Volatility creates opportunity, especially for those with a long-term focus and a deep understanding of sectoral/regional dynamics. Managing through volatility and economic headwinds requires a steady hand on the tiller with a close focus on revenue drivers and cost containment. Those who focus on driving value in their businesses will weather the uncertainties and will be uniquely positioned to benefit from competitive weaknesses and what will likely be a more favorable m&a environment.

As we enter the year, here are some thoughts for managing in a volatile environment:

Driving Value in Your Business

Focus on the fundamentals: Driving performance is critical. Budgets and plans established in 2007 may not be reflective of the current more challenging economic environment. Management teams should develop “contingency” plans and revised budgets in case bookings/revenues are not tracking and aggressively take corrective measures. This is especially true for companies who do not have contracted backlogs or who are more reliant on consumer-related or discretionary spending.

Monitor and, if needed, adjust costs: Expense structures must be aligned with any expected changes to revenue prospects. It may be necessary to defer non-strategic investments and initiatives to maintain profitability until economic conditions stabilize and improve.

Build your team: Strong management teams and a board of directors remain essential for continued growth and execution. Completing open executive and board searches in a timely manner should remain a priority.

Manage your capital structure: For public companies, stock buybacks may become highly accretive and value creating for existing shareholders. Companies should also monitor the price of their public debt with the view of buying back where possible.
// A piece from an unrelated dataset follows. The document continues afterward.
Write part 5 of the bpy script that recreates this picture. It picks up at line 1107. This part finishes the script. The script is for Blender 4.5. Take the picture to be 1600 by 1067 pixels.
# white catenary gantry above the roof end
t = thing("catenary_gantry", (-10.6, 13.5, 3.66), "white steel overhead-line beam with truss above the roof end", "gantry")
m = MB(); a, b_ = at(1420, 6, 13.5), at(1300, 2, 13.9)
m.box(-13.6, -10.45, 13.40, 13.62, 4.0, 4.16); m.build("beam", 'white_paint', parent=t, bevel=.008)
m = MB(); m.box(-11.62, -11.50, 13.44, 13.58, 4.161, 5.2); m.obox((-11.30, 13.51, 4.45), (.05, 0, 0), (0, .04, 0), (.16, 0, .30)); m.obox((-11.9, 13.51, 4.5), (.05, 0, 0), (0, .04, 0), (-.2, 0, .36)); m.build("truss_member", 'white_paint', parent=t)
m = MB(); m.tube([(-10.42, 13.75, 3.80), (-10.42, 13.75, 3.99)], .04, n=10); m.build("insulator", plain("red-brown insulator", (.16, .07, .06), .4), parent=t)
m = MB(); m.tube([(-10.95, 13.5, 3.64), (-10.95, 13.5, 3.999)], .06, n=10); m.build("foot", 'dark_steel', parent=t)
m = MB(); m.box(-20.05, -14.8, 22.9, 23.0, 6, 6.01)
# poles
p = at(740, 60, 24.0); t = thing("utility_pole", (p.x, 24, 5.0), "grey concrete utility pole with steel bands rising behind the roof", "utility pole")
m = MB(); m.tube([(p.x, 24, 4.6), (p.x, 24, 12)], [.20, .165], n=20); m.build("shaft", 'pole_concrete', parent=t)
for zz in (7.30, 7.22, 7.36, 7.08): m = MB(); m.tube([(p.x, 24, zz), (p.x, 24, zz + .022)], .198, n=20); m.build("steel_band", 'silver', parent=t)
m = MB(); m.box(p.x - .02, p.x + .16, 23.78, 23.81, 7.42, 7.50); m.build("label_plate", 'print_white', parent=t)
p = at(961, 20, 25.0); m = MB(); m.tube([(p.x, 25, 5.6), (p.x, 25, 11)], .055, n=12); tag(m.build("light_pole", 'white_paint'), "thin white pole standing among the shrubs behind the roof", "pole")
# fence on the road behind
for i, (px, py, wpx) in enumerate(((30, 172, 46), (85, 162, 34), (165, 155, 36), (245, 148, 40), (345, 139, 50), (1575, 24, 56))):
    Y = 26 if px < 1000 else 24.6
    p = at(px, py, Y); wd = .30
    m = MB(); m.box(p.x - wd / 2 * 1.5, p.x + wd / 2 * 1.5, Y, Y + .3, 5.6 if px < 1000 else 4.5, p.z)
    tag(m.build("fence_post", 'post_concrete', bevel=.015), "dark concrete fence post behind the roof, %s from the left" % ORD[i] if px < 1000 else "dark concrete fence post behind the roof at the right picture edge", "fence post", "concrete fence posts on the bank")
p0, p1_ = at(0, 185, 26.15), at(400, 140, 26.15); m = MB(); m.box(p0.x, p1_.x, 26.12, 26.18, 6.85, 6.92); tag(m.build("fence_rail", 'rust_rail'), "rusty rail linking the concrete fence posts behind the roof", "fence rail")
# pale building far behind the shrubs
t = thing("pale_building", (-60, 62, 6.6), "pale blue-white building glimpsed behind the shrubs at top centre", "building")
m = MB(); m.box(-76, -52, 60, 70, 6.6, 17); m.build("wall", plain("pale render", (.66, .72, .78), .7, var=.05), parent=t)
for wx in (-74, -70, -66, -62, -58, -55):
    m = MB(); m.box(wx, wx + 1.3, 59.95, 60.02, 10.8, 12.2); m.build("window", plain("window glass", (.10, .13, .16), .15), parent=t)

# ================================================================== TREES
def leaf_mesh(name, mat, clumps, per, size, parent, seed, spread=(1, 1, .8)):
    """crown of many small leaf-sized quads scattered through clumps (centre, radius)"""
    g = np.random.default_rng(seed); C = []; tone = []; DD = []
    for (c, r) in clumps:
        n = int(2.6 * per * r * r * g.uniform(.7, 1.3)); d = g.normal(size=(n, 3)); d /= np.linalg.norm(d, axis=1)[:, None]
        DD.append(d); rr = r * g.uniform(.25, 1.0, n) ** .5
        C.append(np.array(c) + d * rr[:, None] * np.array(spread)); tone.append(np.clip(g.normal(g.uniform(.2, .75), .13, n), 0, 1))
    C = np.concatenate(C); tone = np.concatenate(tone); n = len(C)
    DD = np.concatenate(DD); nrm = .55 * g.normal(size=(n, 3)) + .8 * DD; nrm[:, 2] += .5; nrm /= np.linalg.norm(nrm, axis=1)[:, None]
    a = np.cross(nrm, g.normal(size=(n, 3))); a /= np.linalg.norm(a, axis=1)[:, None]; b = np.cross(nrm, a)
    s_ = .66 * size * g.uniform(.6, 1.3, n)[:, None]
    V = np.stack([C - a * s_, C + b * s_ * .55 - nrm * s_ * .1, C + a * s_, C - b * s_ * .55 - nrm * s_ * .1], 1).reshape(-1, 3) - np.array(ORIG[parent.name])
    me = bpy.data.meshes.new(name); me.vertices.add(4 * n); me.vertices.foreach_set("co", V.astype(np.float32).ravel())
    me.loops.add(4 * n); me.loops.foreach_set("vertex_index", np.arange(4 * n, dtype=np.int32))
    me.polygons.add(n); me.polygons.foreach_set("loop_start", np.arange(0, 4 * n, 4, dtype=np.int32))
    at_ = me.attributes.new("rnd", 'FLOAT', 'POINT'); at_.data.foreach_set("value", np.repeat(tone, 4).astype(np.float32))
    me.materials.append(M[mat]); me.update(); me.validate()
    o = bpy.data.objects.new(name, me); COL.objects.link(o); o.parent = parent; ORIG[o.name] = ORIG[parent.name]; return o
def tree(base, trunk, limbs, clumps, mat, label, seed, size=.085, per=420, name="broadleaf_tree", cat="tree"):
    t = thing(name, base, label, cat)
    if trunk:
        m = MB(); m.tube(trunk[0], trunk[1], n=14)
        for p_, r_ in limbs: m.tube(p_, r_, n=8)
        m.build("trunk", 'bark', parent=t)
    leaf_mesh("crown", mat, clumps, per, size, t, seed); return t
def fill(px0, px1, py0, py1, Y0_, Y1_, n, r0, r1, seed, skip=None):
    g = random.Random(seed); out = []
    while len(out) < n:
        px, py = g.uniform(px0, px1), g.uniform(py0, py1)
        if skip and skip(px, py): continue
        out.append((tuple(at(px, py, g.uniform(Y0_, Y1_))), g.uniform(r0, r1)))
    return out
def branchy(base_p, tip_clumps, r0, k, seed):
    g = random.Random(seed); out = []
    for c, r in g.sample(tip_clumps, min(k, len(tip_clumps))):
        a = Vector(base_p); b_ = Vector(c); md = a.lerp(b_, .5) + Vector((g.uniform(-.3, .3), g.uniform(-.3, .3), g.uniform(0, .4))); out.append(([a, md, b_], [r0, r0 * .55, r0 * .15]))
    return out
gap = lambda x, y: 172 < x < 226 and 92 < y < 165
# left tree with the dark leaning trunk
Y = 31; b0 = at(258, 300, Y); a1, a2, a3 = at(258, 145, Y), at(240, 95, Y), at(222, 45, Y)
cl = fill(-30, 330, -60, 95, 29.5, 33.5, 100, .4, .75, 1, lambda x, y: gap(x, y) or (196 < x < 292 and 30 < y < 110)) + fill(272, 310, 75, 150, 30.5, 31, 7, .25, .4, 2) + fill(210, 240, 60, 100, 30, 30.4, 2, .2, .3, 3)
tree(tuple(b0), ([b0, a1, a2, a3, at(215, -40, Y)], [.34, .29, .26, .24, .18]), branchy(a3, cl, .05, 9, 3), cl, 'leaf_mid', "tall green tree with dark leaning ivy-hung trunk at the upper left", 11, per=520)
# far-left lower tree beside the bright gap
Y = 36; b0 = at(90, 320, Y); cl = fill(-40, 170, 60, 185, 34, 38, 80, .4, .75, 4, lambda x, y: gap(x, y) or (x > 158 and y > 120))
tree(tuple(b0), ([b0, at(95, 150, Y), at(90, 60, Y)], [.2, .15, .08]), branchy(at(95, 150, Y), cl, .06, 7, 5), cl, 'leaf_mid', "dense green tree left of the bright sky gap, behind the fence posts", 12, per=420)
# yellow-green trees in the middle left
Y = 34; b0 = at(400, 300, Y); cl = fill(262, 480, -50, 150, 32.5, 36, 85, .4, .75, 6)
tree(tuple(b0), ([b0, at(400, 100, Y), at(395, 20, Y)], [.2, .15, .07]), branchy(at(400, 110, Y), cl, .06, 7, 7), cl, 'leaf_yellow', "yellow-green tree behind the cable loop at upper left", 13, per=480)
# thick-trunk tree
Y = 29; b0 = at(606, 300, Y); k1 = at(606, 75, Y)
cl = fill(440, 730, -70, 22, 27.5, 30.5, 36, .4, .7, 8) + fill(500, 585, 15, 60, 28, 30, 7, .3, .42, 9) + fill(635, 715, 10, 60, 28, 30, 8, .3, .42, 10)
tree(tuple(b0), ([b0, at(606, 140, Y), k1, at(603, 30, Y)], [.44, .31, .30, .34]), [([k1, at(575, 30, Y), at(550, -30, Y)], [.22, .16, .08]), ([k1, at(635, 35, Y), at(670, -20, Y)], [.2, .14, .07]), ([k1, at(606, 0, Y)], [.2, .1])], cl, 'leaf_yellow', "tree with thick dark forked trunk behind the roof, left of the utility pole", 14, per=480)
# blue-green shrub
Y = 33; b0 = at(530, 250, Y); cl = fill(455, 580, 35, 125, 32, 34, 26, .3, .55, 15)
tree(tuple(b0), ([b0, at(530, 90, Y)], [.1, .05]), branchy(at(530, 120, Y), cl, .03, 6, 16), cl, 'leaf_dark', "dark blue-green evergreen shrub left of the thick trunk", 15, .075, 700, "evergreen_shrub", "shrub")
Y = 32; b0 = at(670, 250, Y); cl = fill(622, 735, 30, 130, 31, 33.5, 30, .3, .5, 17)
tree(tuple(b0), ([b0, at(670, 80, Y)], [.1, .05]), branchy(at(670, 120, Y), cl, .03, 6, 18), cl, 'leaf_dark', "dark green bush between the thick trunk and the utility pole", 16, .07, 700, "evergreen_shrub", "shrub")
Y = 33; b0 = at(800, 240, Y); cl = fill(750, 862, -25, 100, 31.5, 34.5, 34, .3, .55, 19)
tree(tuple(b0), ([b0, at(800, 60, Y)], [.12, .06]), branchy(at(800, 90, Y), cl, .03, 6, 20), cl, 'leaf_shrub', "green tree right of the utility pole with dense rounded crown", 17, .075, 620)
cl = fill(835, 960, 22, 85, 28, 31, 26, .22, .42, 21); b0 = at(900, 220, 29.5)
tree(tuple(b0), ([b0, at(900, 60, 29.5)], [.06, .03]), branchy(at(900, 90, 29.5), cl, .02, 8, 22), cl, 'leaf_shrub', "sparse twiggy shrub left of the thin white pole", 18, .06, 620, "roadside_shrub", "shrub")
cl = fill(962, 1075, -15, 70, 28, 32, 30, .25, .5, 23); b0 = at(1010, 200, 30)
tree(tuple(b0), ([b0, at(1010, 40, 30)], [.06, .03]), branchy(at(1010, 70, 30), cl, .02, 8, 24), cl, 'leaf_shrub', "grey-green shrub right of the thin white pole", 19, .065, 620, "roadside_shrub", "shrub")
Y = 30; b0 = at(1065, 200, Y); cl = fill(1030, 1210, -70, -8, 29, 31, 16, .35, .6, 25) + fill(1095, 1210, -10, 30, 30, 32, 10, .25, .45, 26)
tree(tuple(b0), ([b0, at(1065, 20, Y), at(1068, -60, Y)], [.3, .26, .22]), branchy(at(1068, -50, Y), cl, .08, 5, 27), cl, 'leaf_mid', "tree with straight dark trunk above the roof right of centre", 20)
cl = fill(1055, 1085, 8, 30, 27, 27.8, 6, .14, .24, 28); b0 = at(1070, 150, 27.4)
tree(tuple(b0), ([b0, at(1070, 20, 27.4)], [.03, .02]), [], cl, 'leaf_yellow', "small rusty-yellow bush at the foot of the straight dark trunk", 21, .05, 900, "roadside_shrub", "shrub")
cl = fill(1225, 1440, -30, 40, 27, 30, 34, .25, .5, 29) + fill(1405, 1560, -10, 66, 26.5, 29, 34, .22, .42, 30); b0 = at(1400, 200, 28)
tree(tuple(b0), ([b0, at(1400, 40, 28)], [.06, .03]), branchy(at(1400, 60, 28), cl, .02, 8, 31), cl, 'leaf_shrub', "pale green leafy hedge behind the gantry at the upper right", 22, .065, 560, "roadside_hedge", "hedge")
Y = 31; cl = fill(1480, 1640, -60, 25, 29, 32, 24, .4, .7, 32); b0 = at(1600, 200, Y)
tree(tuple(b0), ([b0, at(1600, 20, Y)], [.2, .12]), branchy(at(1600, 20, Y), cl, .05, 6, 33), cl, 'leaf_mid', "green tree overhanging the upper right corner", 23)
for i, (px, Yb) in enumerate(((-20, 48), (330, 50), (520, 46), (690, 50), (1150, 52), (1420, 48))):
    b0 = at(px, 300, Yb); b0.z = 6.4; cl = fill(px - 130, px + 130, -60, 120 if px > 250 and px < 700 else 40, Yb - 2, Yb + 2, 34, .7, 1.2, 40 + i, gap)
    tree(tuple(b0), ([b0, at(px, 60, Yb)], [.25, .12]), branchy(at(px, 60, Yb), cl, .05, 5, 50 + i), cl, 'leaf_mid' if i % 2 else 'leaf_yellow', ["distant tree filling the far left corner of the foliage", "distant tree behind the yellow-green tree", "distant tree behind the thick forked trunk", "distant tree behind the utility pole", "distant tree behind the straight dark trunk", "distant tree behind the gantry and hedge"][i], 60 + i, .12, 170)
Be ready for opportunities: Whether you are considering new initiatives or raising financing, be ready for market changes. IPO windows around the world will be narrow or will even be closed in 2008. However, it is essential to be ready to access the financial markets as conditions improve.

Opportunities in a New Economic Environment

Focus on cash: It is important to be fully financed (and maybe even over-financed) so you can capitalize on m&a opportunities.

Prioritize and high-grade opportunities for growth: Evaluate the sensitivity of new potential investments, capital expenditures, geographic expansion, technology plans and major initiatives against the backdrop of an economic slowdown.

Be ready to make well-priced strategic acquisitions: Private company valuations will decline (but not quickly) as risk premiums go up. Be ready for m&a opportunities by focusing on m&a strategy and keep ongoing dialogues with strategic acquisition candidates.

Set proper expectations: For public companies, IR will be even more important as analysts and investors react in the context of broad indicators rather than specific performance. It is critical to provide the right context for expectations rather than disappoint with poor performance. Regular and thoughtful communication will allay fears and thereby reduce volatility to maximize stock price and provide optimal flexibility for m&a.

As long term growth investors, our commitment to our portfolio companies is to work closely in partnership with management to focus on growth, mitigate risks and leverage opportunities. We look forward to supporting your efforts in all the areas discussed above with our global team.